Back to the actor Richard Burton, a good place to end. When he was already famous and the subject of endless tabloid banners (the Elizabeth Taylor business), Richard Burton visited his dad, who was decidedly nonplussed by his son’s fame. The Burton father was a coal miner and hailed from the town of Pontrhydyfen, Glamorgan. At the time of this particular visit by his son, he still resided there. “So,” he said to Richard, “I see that you are quite famous doing what you do. Just what is it again that you actually do?” That’s how the story goes. If Richard Burton had been a member of the Welsh international rugby team, his father would have had no need to ask that question.

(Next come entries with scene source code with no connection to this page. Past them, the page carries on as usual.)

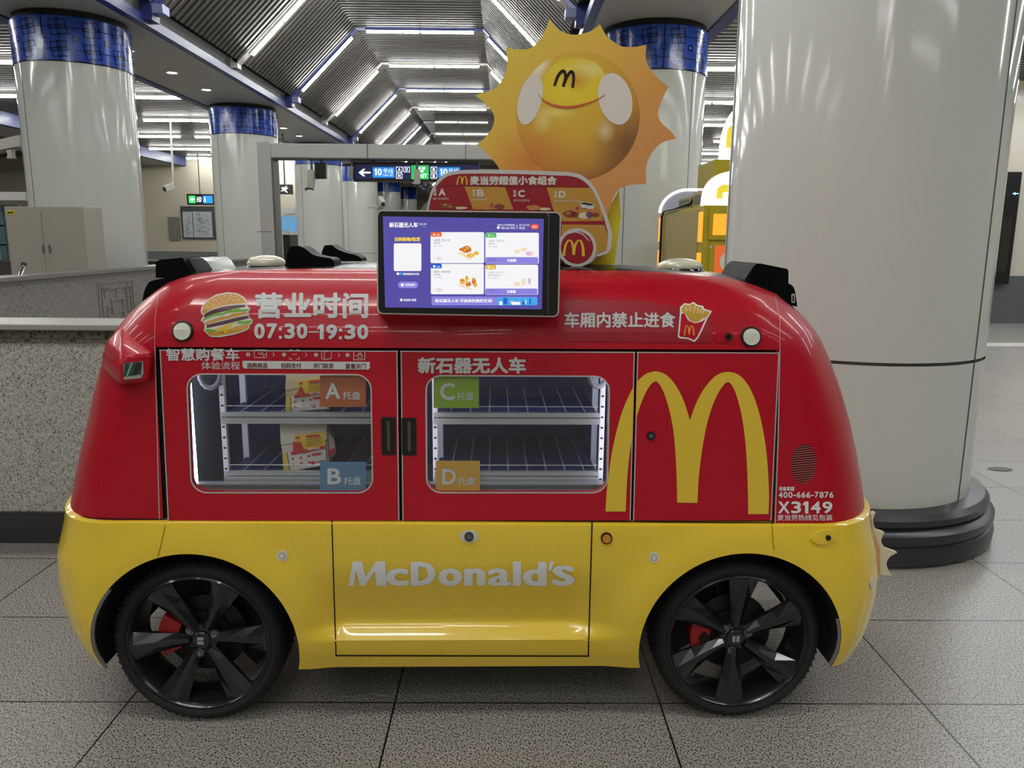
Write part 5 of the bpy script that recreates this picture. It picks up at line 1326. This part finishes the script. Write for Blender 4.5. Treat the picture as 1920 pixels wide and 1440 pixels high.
def print_mat(name, stops, kind, c, s, rough=.5, blobs=()):
    """printed colour gradient laid over the board in its own coordinates (x across, z up)"""
    m = bpy.data.materials.new(name); m.use_nodes = True; nt = m.node_tree; b = nt.nodes['Principled BSDF']; b.inputs['Roughness'].default_value = rough
    tc = nt.nodes.new('ShaderNodeTexCoord'); mp = nt.nodes.new('ShaderNodeMapping'); gr = nt.nodes.new('ShaderNodeTexGradient'); gr.gradient_type = kind
    mp.vector_type = 'TEXTURE'; mp.inputs['Location'].default_value = (c[0], 0, c[1]); mp.inputs['Scale'].default_value = (s[0], 10, s[1])
    if len(s) > 2: mp.inputs['Rotation'].default_value = (0, R(s[2]), 0)
    rp = nt.nodes.new('ShaderNodeValToRGB'); el = rp.color_ramp.elements
    while len(el) < len(stops): el.new(.5)
    for e, (p_, rgb) in zip(el, stops): e.position = p_; e.color = s2l(rgb)+(1,)
    nt.links.new(tc.outputs['Object'], mp.inputs['Vector']); nt.links.new(mp.outputs['Vector'], gr.inputs['Vector']); nt.links.new(gr.outputs['Fac'], rp.inputs['Fac']); 
    out = rp.outputs['Color']
    for (bx, bz, rx, rz, rot, rgb, k) in blobs:        # soft printed patches
        q = nt.nodes.new('ShaderNodeMapping'); q.vector_type = 'TEXTURE'; q.inputs['Location'].default_value = (bx, 0, bz); q.inputs['Scale'].default_value = (rx, 10, rz); q.inputs['Rotation'].default_value = (0, R(rot), 0)
        g = nt.nodes.new('ShaderNodeTexGradient'); g.gradient_type = 'SPHERICAL'
        f = nt.nodes.new('ShaderNodeMath'); f.operation = 'MULTIPLY'; f.inputs[1].default_value = k; f.use_clamp = True
        x = nt.nodes.new('ShaderNodeMix'); x.data_type = 'RGBA'; x.inputs['B'].default_value = s2l(rgb)+(1,)
        nt.links.new(tc.outputs['Object'], q.inputs['Vector']); nt.links.new(q.outputs['Vector'], g.inputs['Vector']); nt.links.new(g.outputs['Fac'], f.inputs[0])
        nt.links.new(f.outputs[0], x.inputs['Factor']); nt.links.new(out, x.inputs['A']); out = x.outputs['Result']
    nt.links.new(out, b.inputs['Base Color'])
    return m
def sl(x, y):                                      # crop point -> board-local (x, z)
    p = cp(*sc([(x, y)])[0], SUY); return (p.x-b0.x, p.z-b0.z)
def bl(x, y, rx, ry, rot, rgb, k):
    c = sl(x, y); u = (sl(1178, 800)[0]-sl(325, 800)[0])/853
    return (c[0], c[1], rx*u, ry*u, rot, rgb, k)
a0 = sl(300, 300); wv = sl(1200, 1350)[0]-a0[0]
board_m = print_mat('sun_print', [(0, (226, 196, 66)), (.35, (224, 178, 68)), (.7, (216, 152, 74)), (1, (212, 146, 86))], 'LINEAR', a0, (wv*1.35, wv*1.35, 48), .5, [bl(420, 1120, 330, 260, 0, (214, 122, 50), .8)])
MB().prism(sc(pts), ps(0), ps(-.03), (), 0, 1).build('sun_panel', [board_m, mat('board_edge', (222, 198, 60), .5)], SUN)
MB().prism(sc([(1035,1320),(1050,1500),(1005,1830),(300,1830),(300,1500),(990,1400)]), ps(-.05), ps(-.08)).build('stand', mat('stand_yellow', (226, 204, 40), .45), SUN)
bc_ = sl(640, 620); rr = (sl(1178, 800)[0]-sl(325, 800)[0])
ball_m = print_mat('ball_print', [(0, (112, 72, 40)), (.10, (142, 92, 44)), (.28, (196, 138, 50)), (.55, (214, 170, 50)), (1, (224, 192, 56))], 'SPHERICAL', bc_, (rr*.86, rr*.86), .5, [bl(430, 1090, 330, 300, 0, (214, 122, 50), .8), bl(1090, 1010, 260, 300, 0, (120, 78, 44), .9), bl(485, 470, 60, 150, 35, (240, 232, 200), 1.1), bl(510, 840, 75, 95, 10, (234, 214, 130), .8), bl(600, 778, 150, 45, 0, (236, 218, 120), .8), bl(940, 905, 75, 85, -10, (228, 206, 160), .8)])
MB().poly(sc(ell(752, 800, 427, 445, 72)), (), ps(.001)).build('ball_picture', ball_m, SUN)
face_c = sl(700, 600)
face_m = print_mat('muzzle_print', [(0, (216, 172, 40)), (.35, (226, 194, 36)), (1, (236, 212, 44))], 'SPHERICAL', face_c, (rr*.5, rr*.36), .5, [bl(830, 480, 190, 80, 0, (236, 222, 140), .8), bl(745, 560, 110, 90, 0, (214, 140, 44), .9), bl(620, 480, 100, 70, 0, (232, 214, 70), .6)])
fp = spline([(485,660),(505,560),(560,470),(660,410),(760,400),(870,430),(930,500),(950,590),(935,655),(860,715),(760,745),(660,738),(560,705)], 5, True)
MB().poly(sc(fp), (), ps(.0016)).build('muzzle_picture', face_m, SUN)
ck = mat('cheek_print', (222, 214, 204), .5)
for q in (ell(420, 690, 80, 178, 36, 14), ell(1010, 685, 115, 182, 36, -14)): MB().poly(sc(q), (), ps(.0022)).build('cheek_picture', ck, SUN)
sm_ = spline([(478,652),(520,700),(600,735),(700,742),(800,722),(880,692),(940,658)], 6); wds = [5+13*math.sin(math.pi*i/(len(sm_)-1)) for i in range(len(sm_))]
top_ = [(x, y-w_*.5) for (x, y), w_ in zip(sm_, wds)]; bot_ = [(x, y+w_*.5) for (x, y), w_ in zip(sm_, wds)]
MB().poly(sc(top_+bot_[::-1]), (), ps(.0028)).build('smile_picture', mat('smile_print', (196, 92, 40), .5), SUN)
mm_ = MB()
for q in stroke(spline([(592,585),(612,530),(640,495),(660,500),(665,540),(652,590)], 5), 20)+stroke(spline([(652,590),(672,540),(700,500),(718,508),(722,550),(716,598)], 5), 20): mm_.poly(sc(q), (), ps(.003))
mm_.build('letter_picture', mat('letter_brown', (62, 38, 40), .5), SUN)

# pale sunburst board sticking out behind the right end
SBY = .26
bs = cp(1640, 1088, SBY)
sb = thing('sunburst_board', 'small cream sunburst board with pointed rays sticking out behind the right end of the vehicle', 'display board', (bs.x, SBY, bs.z), None, True)
def wc(x, y): return (1120+x*.3229, 930+y*.3229)
pp = [wc(*q) for q in spline([(1560,120),(1615,95)], 1)]+[wc(*q) for q in spline([(1600,140),(1615,190),(1668,212)], 3)]+[wc(*q) for q in spline([(1655,235),(1650,270),(1680,305),(1742,328)], 3)]+[wc(*q) for q in spline([(1700,352),(1680,385),(1690,430),(1714,463)], 3)]+[wc(*q) for q in ((1640,458),(1625,500),(1540,500),(1540,120))]
MB().prism(pp, lambda u, v: cp(u, v, SBY), lambda u, v: cp(u, v, SBY)+Vector((0, .02, 0))).build('ray_panel', mat('ray_cream', (214, 206, 178), .5), sb)
qq = [wc(*q) for q in ((1590,110),(1600,190),(1640,300),(1645,455),(1560,470),(1560,120))]
MB().poly(qq, (), lambda u, v: cp(u, v, SBY-.0015)).build('orange_print', mat('ray_orange', (214, 160, 96), .5), sb)

# paper bags in the display
BAG = mat('bag_paper', (204, 182, 140), .7, bump=(25, .4)); BAG2 = mat('bag_paper_white', (206, 200, 188), .7, bump=(25, .4)); CARD = mat('card_yellow', (224, 190, 40), .5); CRED = mat('card_red', (196, 40, 50), .5)
def bag(label, px, yface, letter_, crop, paper):
    """px: corner pixels of the front, bottom-left, bottom-right, top-right, top-left"""
    bl, br, tr2, tl = [cp(a, b, yface) for a, b in px]
    c = (bl+br)/2
    t = thing('paper_bag', label, 'paper bag', (c.x, yface+.05, min(bl.z, br.z)), 'paper food bags in the display', True)
    random.seed(len(letter_)+3)
    rows = []; n = 9
    dep = .12
    for i in range(n+1):
        v = i/n; L_ = bl.lerp(tl, v); R_ = br.lerp(tr2, v); d_ = dep*(1-.75*smooth(v, .45, 1)); off = .02*smooth(v, .5, 1)
        lp = []
        for s_ in [k/6 for k in range(7)]:
            p = L_.lerp(R_, s_); lp.append(p+Vector((random.uniform(-.002, .002), off-.010*math.sin(math.pi*s_)*math.sin(math.pi*v)+random.uniform(-.002, .002), random.uniform(-.002, .002) if 0 < i < n else 0)))
        for s_ in (0, .5, 1):
            q = R_.lerp(L_, s_); lp.append(q+Vector((random.uniform(-.003, .003), off+d_+random.uniform(-.002, .002), 0)))
        rows.append(lp)
    mb = MB().grid(rows, 0, None, True); mb.add(rows[0], [tuple(range(10))]); mb.add(rows[-1], [tuple(range(10))])
    mb.build('bag_body', paper, t, 30)
    fr = [bl, br, tr2, tl]
    def on(u, v, e=.014):                          # 0..1 across, 0..1 up
        p = bl.lerp(br, u).lerp(tl.lerp(tr2, u), v); return p+Vector((0, .02*smooth(v, .5, 1)-e, 0))
    fl = MB().prism([(0, .60), (1, .62), (1.01, .985), (-.01, 1.0)], lambda u, v: on(u, v, .012), lambda u, v: on(u, v, .004)).build('folded_top', paper, t)
    w_ = MB().prism([(.16, .02), (.97, .05), (.97, .44), (.5, .47), (.14, .42)], lambda u, v: on(u, v, .0145), lambda u, v: on(u, v, .010)).build('white_sticker', mat('sticker_white', (214, 210, 204), .5), t)
    k_ = MB().prism([(.30, .40), (.97, .46), (.97, .80), (.30, .76)], lambda u, v: on(u, v, .017), lambda u, v: on(u, v, .012)).build('yellow_card', CARD, t)
    mb = MB(); e_ = lambda u, v: on(u, v, .0182)
    mb.poly([(.22, .37), (.97, .43), (.97, .50), (.30, .44)], (), e_, 0); mb.poly([(.22, .37), (.32, .38), (.32, .45), (.22, .44)], (), e_, 0)
    mb.poly(rrect(.56, .70, .86, .75, .02, 3), (), e_, 0); mb.poly([(.34, .69), (.42, .695), (.42, .745), (.34, .74)], (), e_, 0)
    put_text(mb, letter_, (.27, -.64, .50, -.42), lambda u, v: on(u, -v, .0188), .016, 0)
    for a, b in ((.24, .28), (.42, .29), (.60, .30), (.24, .16), (.42, .17), (.60, .16)): mb.poly(ell(a, b, .035, .022, 10), (), e_, 0)
    mb.poly(rrect(.66, .30, .88, .35, .02, 3), (), e_, 0); mb.poly(ell(.68, .14, .05, .04, 14), (), e_, 0)
    mb.build('card_print', CRED, k_)
    mb = MB(); put_text(mb, '套餐', (.58, -.475, .86, -.435), lambda u, v: on(u, -v, .0192), .004)
    mb.build('lettering', WHT, k_)
    mb = MB()
    for i in range(4): mb.poly([(.56, .66-i*.045), (.92, .675-i*.045), (.92, .685-i*.045), (.56, .67-i*.045)], (), e_)
    mb.poly([(.45, .37), (.6, .385), (.6, .395), (.45, .38)], (), e_); mb.poly([(.76, .13), (.95, .15), (.95, .17), (.76, .15)], (), e_)
    mb.build('fine_print', MAROON, k_)
    MB().prism([(0, .03), (.13, .02), (.11, .42), (.02, .40)], lambda u, v: on(u, v, .0125), lambda u, v: on(u, v, .006)).build('yellow_stripe', mat('stripe_yellow', (222, 190, 90), .5), t)
    return t
bag('paper food bag with red letter A on a yellow card, on the upper shelf', ((537, 773), (618, 768), (612, 690), (536, 700)), .155, 'A', None, BAG)
tb = bag('crumpled paper food bag with yellow card standing on the lower shelf', ((534, 885), (617, 872), (611, 792), (524, 797)), .155, 'B', None, BAG2)
q = [cp(614, 865, .17), cp(630, 850, .18), cp(628, 826, .19), cp(612, 800, .18), cp(610, 870, .27), cp(628, 850, .27), cp(626, 826, .27), cp(610, 802, .25)]
MB().hull(q, 0, .004).build('side_gusset', BAG2, tb); MB().prism([(615, 862), (628, 846), (628, 838), (615, 846)], lambda u, v: cp(u, v, .166), lambda u, v: cp(u, v, .18)).build('red_mark', CRED, tb)
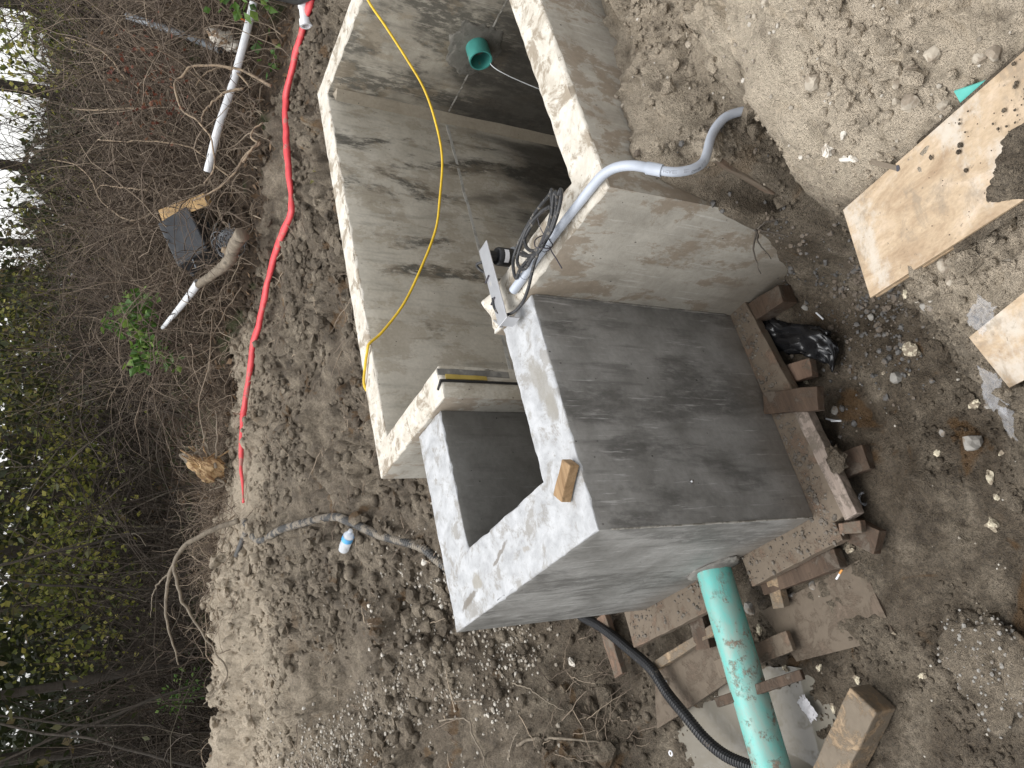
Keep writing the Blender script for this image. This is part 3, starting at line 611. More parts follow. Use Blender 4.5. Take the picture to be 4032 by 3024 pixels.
def m_twig(name, stops):
    n = NT(name); c = n.ramp(n.attr('tint'), stops); c = n.mix(.4, c, n.ramp(n.noise(60.), [(.3, .7), (.7, 1.2)]), 'MULTIPLY'); return n.done(c, .85, None, Specular_IOR_Level=.2)
TWIG = m_twig('bramble_canes', [(0, (.085, .064, .05)), (.45, (.17, .132, .10)), (.8, (.29, .23, .17)), (1, (.42, .34, .25))])
TWIG_DK = m_twig('woods_twigs', [(0, (.045, .035, .028)), (.7, (.085, .068, .052)), (1, (.14, .12, .09))])
def m_water(name, col, rough=.04):
    n = NT(name); nm = n.bump(n.noise(9., detail=3.), .06, .01); return n.done(col, rough, nm, Specular_IOR_Level=.5)
PUDDLE = m_water('muddy_water', (.20, .182, .15), .03)
MOSSW = m_water('algae_water', (.105, .10, .028), .25)
DARKW = m_water('dark_tank_water', (.02, .018, .014), .05)
def m_film(name, col, rough, trans, alpha=1.):
    n = NT(name); m = n.done(col, rough, None, Transmission_Weight=trans, IOR=1.3, Alpha=alpha); return m
FILM = m_film('clear_plastic_film', (.66, .67, .70), .25, .0, .22)
PET = m_film('clear_bottle_plastic', (.80, .83, .86), .12, .0, .5)
BAG = simple('black_bag_film', (.013, .013, .014), .22, (.10, .09, .08), 30., .64, .2)
STREAM = m_film('falling_water', (.85, .87, .88), .1, .0, .75)

# ------------------------------------------------------------------ measures of the place (metres)
WB, DB = .858, 1.061                       # concrete box: along x, along y (its near left top corner is the origin)
T1, T2, T3, HB = .255, .217, .236, .924    # box wall thicknesses and height
X0, X1, X2, X3 = .858, 1.008, 3.292, 3.442 # tank walls along x
Y0, Y1, Y2, Y3 = -.536, -.386, 1.35, 1.5   # tank walls along y
ZT, ZF = .023, -1.9                        # tank wall top, tank floor
SLOT0, SLOT1 = .235, .716                  # opening in the tank wall towards the box

# two boards on the near bank: corner, long edge, short edge
BOARDS = [((.478, -.948, -.325), (-.310, -1.077, .456), (-.246, .043, 0.)), ((-.008, -1.088, -.285), (-.022, -.312, .13), (-.132, -.012, -.02))]
# ------------------------------------------------------------------ ground
def zone(x, y, h):
    """moisture, leaf litter and dryness of the soil at a place"""
    hose = -(x-4.6)*.62-(y-1.7)*.0
    far = (x-3.4)*.80+(y-3.1)*.60          # distance beyond the red hose line
    wob = .35*pnoise(x*1.3, y*1.3, 4.)
    lit = sstep(.15, .75, far+wob)
    back = sstep(5.6, 6.5, y+wob-.2*x*0)*sstep(4.5, 2.5, x)
    lit = np.maximum(lit, back); lit = np.maximum(lit, sstep(7, 9, np.hypot(x, y)))
    pit = sstep(-.62, -.95, h)*sstep(2.6, 1.6, y)*(x < 1.2)
    wet = np.clip(pit+.55*sstep(-.15, -.4, h)*(y < 2.4)*(1-pit)*.8+(.25+.75*sstep(4.3, 2.7, y-.25*x+.5))*(y > 1.4), 0, 1)*(1-lit)
    dry = sstep(-.5, -.15, h)*(y < -.45)*1.0+sstep(3.4, 4.6, y)*.9*(1-lit)+.15*(y > 1.6)
    return wet, lit, np.clip(dry, 0, 1), pit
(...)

In Wales, some things are more important and memorable than others.
Postscript: The current Welsh rugby team is on hard times and is getting beaten in the ongoing Six Nations tournament. This doesn’t change anything from what I have said previously. It is a temporary setback, a valley in a sport full of peaks and valleys. Max Boyce will back me up on this. One of the records we also used to play on the Pilot Radiogram was Under Milk Wood, narrated by none other than a young Richard Burton.